Task statement:
From the entries that follow, list every line in which the string "Python" appears.

Scene script records:
==============================

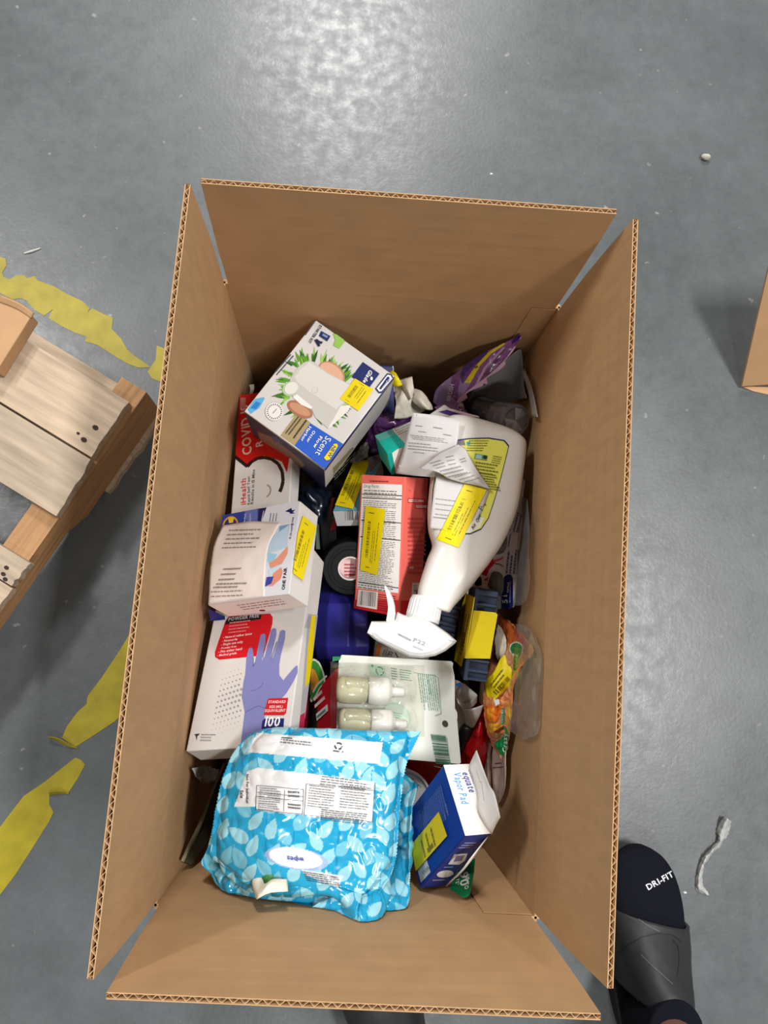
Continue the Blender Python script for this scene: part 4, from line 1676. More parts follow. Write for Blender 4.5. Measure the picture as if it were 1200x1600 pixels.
hd = puffed('trigger_head', sb, head, -.066, .0165, PLAS2, inner=.80, seg=6)
ridge = zt_((600, 600), (760, 670), (900, 760), (1030, 845), (1040, 862), (880, 800), (700, 730), (560, 660))
puffed('head_ridge', sb, smooth_closed(ridge, 2), -.052, .003, PLAS2, inner=.9, seg=3)
p = Print(Skin([hd], sb), off=.0004)
p.lines(*zt_((440, 770), (600, 850), (430, 800)), 1, (150, 152, 156), fill=.7)
p.text('P22', *zt_((600, 860), (735, 915)), (150, 152, 156), sy=.7, bold=True)
p.lines(*zt_((600, 905), (725, 955), (595, 930)), 1, (176, 178, 182), fill=.7)
p.build('moulded_code')
lever = zt_((304, 650), (318, 560), (326, 500), (318, 430), (305, 350), (282, 255), (288, 243), (306, 248), (345, 300), (385, 390), (405, 470), (412, 560), (400, 640), (360, 660))
puffed('trigger', sb, lever, -.062, .008, PLAS2, inner=.72, seg=4)
noz = zt_((95, 772), (145, 640), (185, 650), (150, 800))
puffed('nozzle', sb, noz, -.064, .012, mat('nozzle_plastic', (226, 226, 226), rough=.3), inner=.9, seg=2)

# ---------------------------------------------------------------- paper slips lying on the bottle
SLIP = mat('thermal_paper', (206, 205, 206), rough=.55, var=.03, scale=30)


def slip(label, rows, n=18, marks=()):
    r = thing('paper_slip', label, 'slip', un(*rows[-1][0]), 'printed paper slips on the bottle')
    o = sheet('paper', r, grid(rows, n, n), SLIP, thick=.0002, wr=(.0007, 60))
    p = Print(Skin([o], r), off=.0004)
    for q in marks:
        p.lines(*zb(*q[0]), q[1], (146, 144, 146), fill=q[2] * .75)
    p.build('printed_lines')
    return r, o


slip('white paper slip with faint print standing at the top of the heap, topmost of three',
     [[zz_ for zz_ in ((645, 645, -.055), (682, 649, -.052), (720, 656, -.050))], [(636, 680, -.075), (675, 686, -.060), (714, 692, -.052)],
      [(628, 712, -.092), (668, 716, -.064), (704, 718, -.056)], [(619, 740, -.105), (655, 744, -.070), (690, 746, -.058)]],
     marks=[(((205, 178), (290, 188), (205, 190)), 1, .8), (((350, 192), (432, 205), (350, 206)), 1, .8), (((230, 225), (300, 235), (228, 236)), 1, .7), (((430, 250), (505, 262), (430, 264)), 1, .7),
            (((160, 255), (480, 295), (180, 285)), 3, .45), (((150, 318), (420, 345), (145, 365)), 3, .4), (((190, 395), (330, 410), (190, 410)), 1, .5)])
gs, gso = slip('grey shaded paper slip under the yellow sticker of the spray bottle',
     [[(682, 742, -.0525), (715, 752, -.0515), (764, 765, -.0525)], [(675, 790, -.056), (712, 795, -.0535), (752, 800, -.0535)], [(672, 825, -.060), (700, 829, -.0565), (735, 832, -.0555)]],
     marks=[(((370, 775), (570, 800), (365, 900)), 4, .22), (((350, 925), (470, 938), (350, 950)), 1, .5)])
slip('curled triangular paper slip bridging over the spray bottle label',
     [[(716, 694, -.046), (728, 702, -.042), (742, 728, -.044), (766, 764, -.048)], [(690, 706, -.044), (708, 716, -.030), (728, 738, -.034), (760, 763, -.047)],
      [(655, 731, -.050), (684, 738, -.034), (706, 750, -.042), (750, 760, -.0485)]], n=24,
     marks=[(((450, 440), (520, 425), (470, 500)), 3, .3), (((320, 490), (420, 460), (370, 530)), 3, .4), (((400, 550), (590, 505), (450, 600)), 3, .45), (((520, 600), (660, 560), (600, 640)), 3, .3),
            (((560, 460), (620, 440), (570, 480)), 2, .5)])

sticker(Skin([bott], sb, also=[(gso, gs['M'])]), zb((382, 1110), (600, 660), (782, 706), (555, 1178)), off=.0012)

# ---------------------------------------------------------------- scented oil refills in a blister card
CARDW = mat('blister_card', (216, 220, 212), rough=.5, var=.04, scale=30)
bl = thing('oil_refill_pack', 'scented oil refill pack, two clear bottles in a plastic blister on a pale card', 'package', un(610, 1110, -.16))
zo = crop(470, 990, .225)
ZC = -.098


def zcard(v):
    return -.105 + (v - 1023) / 170 * .012


cardpx = zo((285, 148), (330, 150), (1045, 192), (1058, 205), (1055, 235), (1068, 300), (1070, 520), (1085, 545), (1088, 575), (1085, 600), (1112, 895), (1100, 905), (700, 870), (240, 840), (262, 235), (265, 170))
polysheet('backing_card', bl, cardpx, [zcard(v) for u, v in cardpx], .0012, CARDW)
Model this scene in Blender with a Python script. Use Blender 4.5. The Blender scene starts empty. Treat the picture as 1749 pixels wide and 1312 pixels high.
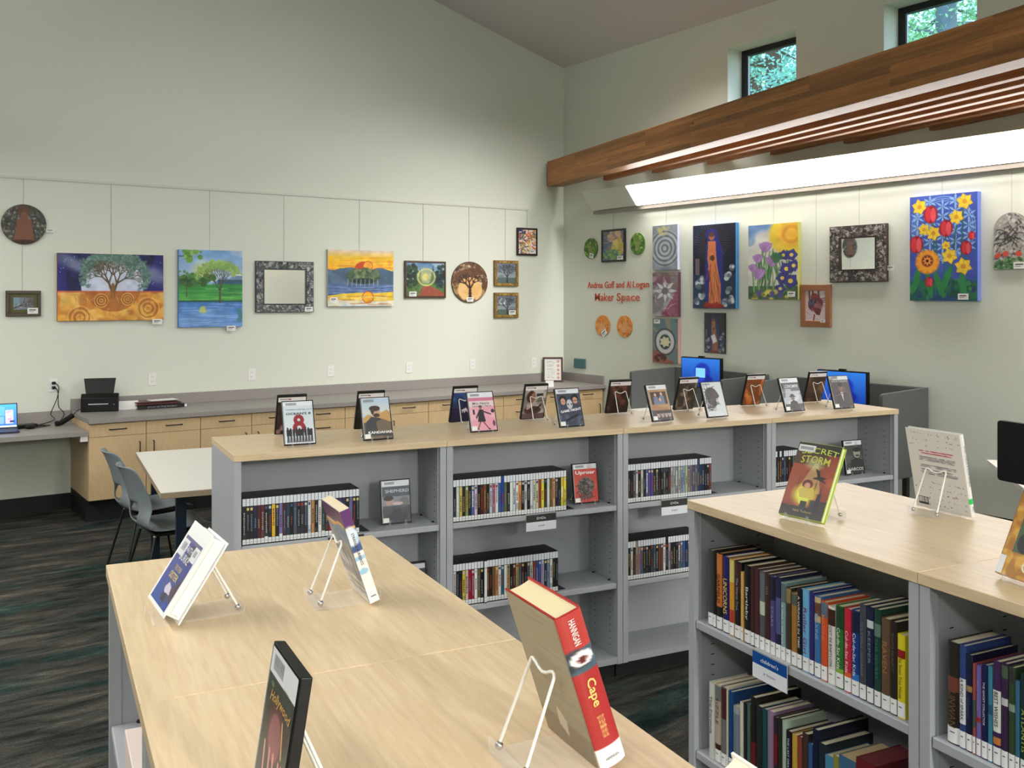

==============================

Solution to the exercise:
Continue the Blender Python script for this scene: part 4, from line 1676. More parts follow. Write for Blender 4.5. Measure the picture as if it were 1200x1600 pixels.
Model this scene in Blender with a Python script. Use Blender 4.5. The Blender scene starts empty. Treat the picture as 1749 pixels wide and 1312 pixels high.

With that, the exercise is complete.